-- START Source material --

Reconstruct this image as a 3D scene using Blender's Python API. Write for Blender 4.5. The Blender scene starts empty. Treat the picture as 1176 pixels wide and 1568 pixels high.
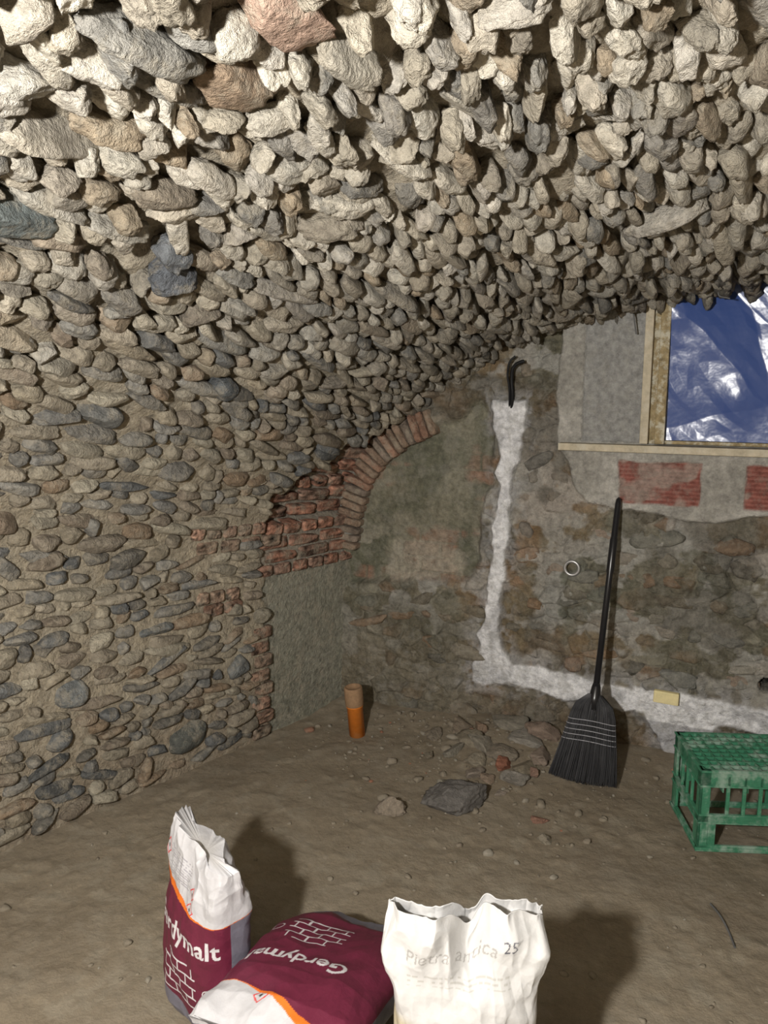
import bpy, bmesh, math, numpy as np
from mathutils import Matrix, Vector
rng=np.random.default_rng(7)
COL=bpy.context.scene.collection
sc=bpy.context.scene
# ------------------------------------------------------------------ camera
cd=bpy.data.cameras.new("camera"); cam=bpy.data.objects.new("camera",cd); COL.objects.link(cam)
cam.location=(0,0,1.6); cam.rotation_euler=(math.radians(80.4),0,math.radians(24))
cd.sensor_fit='VERTICAL'; cd.sensor_height=36; cd.lens=1240/1600*36; cd.clip_start=.02
sc.camera=cam
# ------------------------------------------------------------------ noise
def h3(i,j,k,s):
    n=(i.astype(np.int64)*374761393+j.astype(np.int64)*668265263+k.astype(np.int64)*1274126177+s*144269504)&0xffffffff
    n=((n^(n>>13))*1103515245)&0xffffffff
    n=((n^(n>>15))*668265263)&0xffffffff
    return ((n^(n>>16))&0xffffff)/float(0xffffff)
def vn(x,y,z,s=0):
    x,y,z=np.broadcast_arrays(x,y,z)
    i=np.floor(x);j=np.floor(y);k=np.floor(z)
    fx=x-i;fy=y-j;fz=z-k
    fx=fx*fx*(3-2*fx);fy=fy*fy*(3-2*fy);fz=fz*fz*(3-2*fz)
    r=0
    for a in (0,1):
        for b in (0,1):
            for c in (0,1):
                r=r+h3(i+a,j+b,k+c,s)*(fx if a else 1-fx)*(fy if b else 1-fy)*(fz if c else 1-fz)
    return r
def facet(x,y,s):
    """piecewise planar random surface (simplex grid, linear) - crumpled sheet"""
    k=(x+y)*.3660254;u=x+k;v=y+k
    i=np.floor(u);j=np.floor(v);fx=u-i;fy=v-j;z=np.zeros_like(i)
    a=h3(i,j,z,s);d=h3(i+1,j+1,z,s);b=h3(i+1,j,z,s);c=h3(i,j+1,z,s)
    return np.where(fx>fy,a+(b-a)*fx+(d-b)*fy,a+(c-a)*fy+(d-c)*fx)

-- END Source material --

### Your task
Skip the pictures, then retype every line above exactly.

### Exercise answer
Reconstruct this image as a 3D scene using Blender's Python API. Write for Blender 4.5. The Blender scene starts empty. Treat the picture as 1176 pixels wide and 1568 pixels high.
import bpy, bmesh, math, numpy as np
from mathutils import Matrix, Vector
rng=np.random.default_rng(7)
COL=bpy.context.scene.collection
sc=bpy.context.scene
# ------------------------------------------------------------------ camera
cd=bpy.data.cameras.new("camera"); cam=bpy.data.objects.new("camera",cd); COL.objects.link(cam)
cam.location=(0,0,1.6); cam.rotation_euler=(math.radians(80.4),0,math.radians(24))
cd.sensor_fit='VERTICAL'; cd.sensor_height=36; cd.lens=1240/1600*36; cd.clip_start=.02
sc.camera=cam
# ------------------------------------------------------------------ noise
def h3(i,j,k,s):
    n=(i.astype(np.int64)*374761393+j.astype(np.int64)*668265263+k.astype(np.int64)*1274126177+s*144269504)&0xffffffff
    n=((n^(n>>13))*1103515245)&0xffffffff
    n=((n^(n>>15))*668265263)&0xffffffff
    return ((n^(n>>16))&0xffffff)/float(0xffffff)
def vn(x,y,z,s=0):
    x,y,z=np.broadcast_arrays(x,y,z)
    i=np.floor(x);j=np.floor(y);k=np.floor(z)
    fx=x-i;fy=y-j;fz=z-k
    fx=fx*fx*(3-2*fx);fy=fy*fy*(3-2*fy);fz=fz*fz*(3-2*fz)
    r=0
    for a in (0,1):
        for b in (0,1):
            for c in (0,1):
                r=r+h3(i+a,j+b,k+c,s)*(fx if a else 1-fx)*(fy if b else 1-fy)*(fz if c else 1-fz)
    return r
def facet(x,y,s):
    """piecewise planar random surface (simplex grid, linear) - crumpled sheet"""
    k=(x+y)*.3660254;u=x+k;v=y+k
    i=np.floor(u);j=np.floor(v);fx=u-i;fy=v-j;z=np.zeros_like(i)
    a=h3(i,j,z,s);d=h3(i+1,j+1,z,s);b=h3(i+1,j,z,s);c=h3(i,j+1,z,s)
    return np.where(fx>fy,a+(b-a)*fx+(d-b)*fy,a+(c-a)*fy+(d-c)*fx)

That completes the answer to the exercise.